Individuals with questionable assets face probe Comm Majome

Daniel Nemukuyu

Investigations Editor

THE net is closing in on individuals with questionable assets worth at least US$100 000 after the Zimbabwe Anti-Corruption Commission (ZACC) yesterday appealed for information to enable it to investigate, arrest fraudsters and forfeit all ill-gotten wealth.

ZACC made the call in line with its thrust of forfeiting wealth acquired through corruption.

This comes at a time the commission has seized eight immovable properties and 24 vehicles valued at US$3,5 million locally using the civil route in terms of the Money Laundering and Proceeds of Crime Act.

Efforts are being made to forfeit several properties worth US$13 million acquired through proceeds of corruption by Zimbabweans in South Africa, United Kingdom, Aisle of Mann, United Arab Emirates and China.

In an interview, ZACC Commissioner for Legal Affairs Ms Jessie Majome asked people to join the anti-graft fight and provide any information on corrupt and suspected looters living large.

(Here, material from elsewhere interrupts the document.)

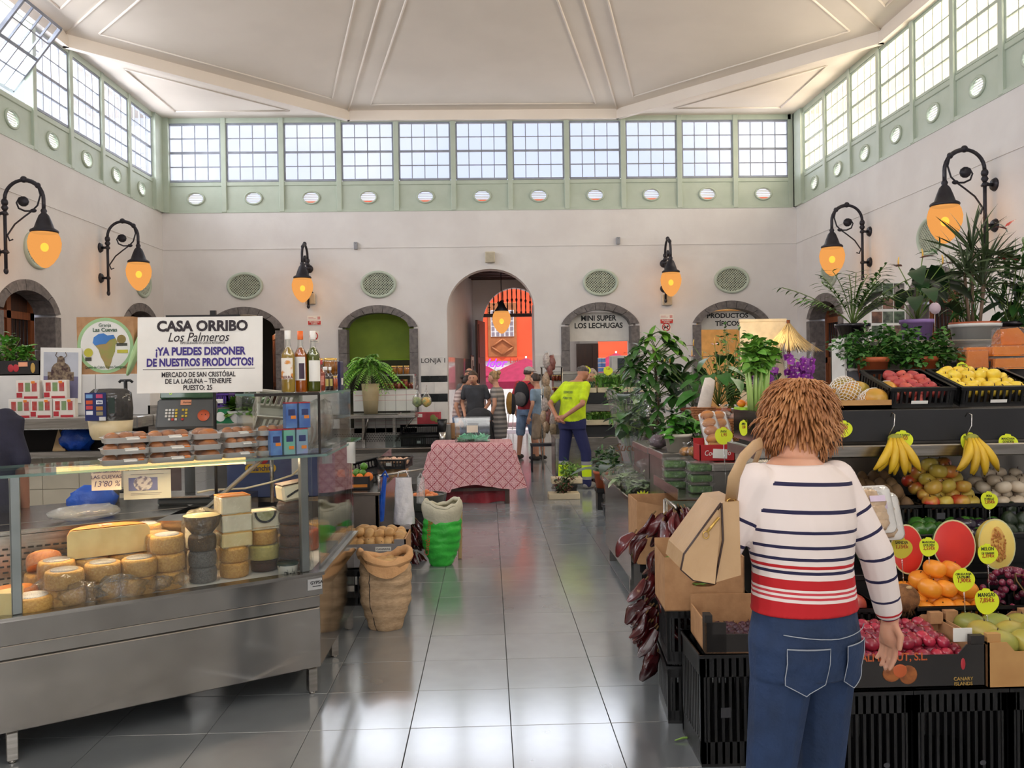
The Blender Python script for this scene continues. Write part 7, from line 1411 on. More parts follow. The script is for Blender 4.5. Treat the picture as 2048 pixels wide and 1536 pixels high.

“We encourage the public to whistle-blow to us any suspected corruptly obtained wealth whose value is at least US$100 000 so that we can target it for seizure using the law so that crime does not pay.

“We call upon the people of Zimbabwe to play their part in the fight against corruption.

“Those with information of suspected looters possessing questionable wealth are free to tip us off.

“Together, we will win the fight. We appeal to the people to make use of our WhatsApp whistle-blowing platform. Their identities will be protected,” said Comm Majome.

Comm Majome said ZACC required more space to store seized movable assets.

“Management of seized or recovered assets is another challenge as we have no secure storage facilities available to store these assets as yet,” she said.

ZACC is seeking to recover ill-gotten assets in other countries and to apprehend fugitives but ZACC feels the process of “Mutual Legal Assistance” is taking long.

“Applications for Mutual Legal Assistance take long to be finalised which then leads to the respondents or accused persons tampering with evidence or disposing of assets that are yet to be recovered in the foreign jurisdictions,” said Comm Majome.

The national lockdown restrictions, which have seen some ZACC officials and other stakeholders working from home, has also contributed to the delay in investigation and prosecution of corruption cases.

“Currently, the unit is handling eight cases where immovable properties were seized locally but the pace at which the cases are progressing is slow as the country is currently under Level 4 lockdown.

“Most stakeholders are working from home and cannot assist us from time to time,” she said.

ZACC’s asset forfeiture unit, according to Comm Majome, is understaffed and there is need to recruit more officers to enable a more efficient asset seizure and forfeiture system.

“The unit is faced with a serious human resources challenge. It currently comprises two Legal Officers and the Head of the unit, hence there is need for recruitment of more officers.

“Cases therefore, take longer to finalise as the investigations will take longer to finish as the officers are seized with a high case load, especially in comparison to criminal case investigators,” said Comm Majome.

ZACC, Comm Majome said, is not an enforcement agent according to the amended Money Laundering and Proceeds of Crime Act.

“So we cannot take matters directly to the court. We have to rely on other enforcement agents to take our matters to court,” she said.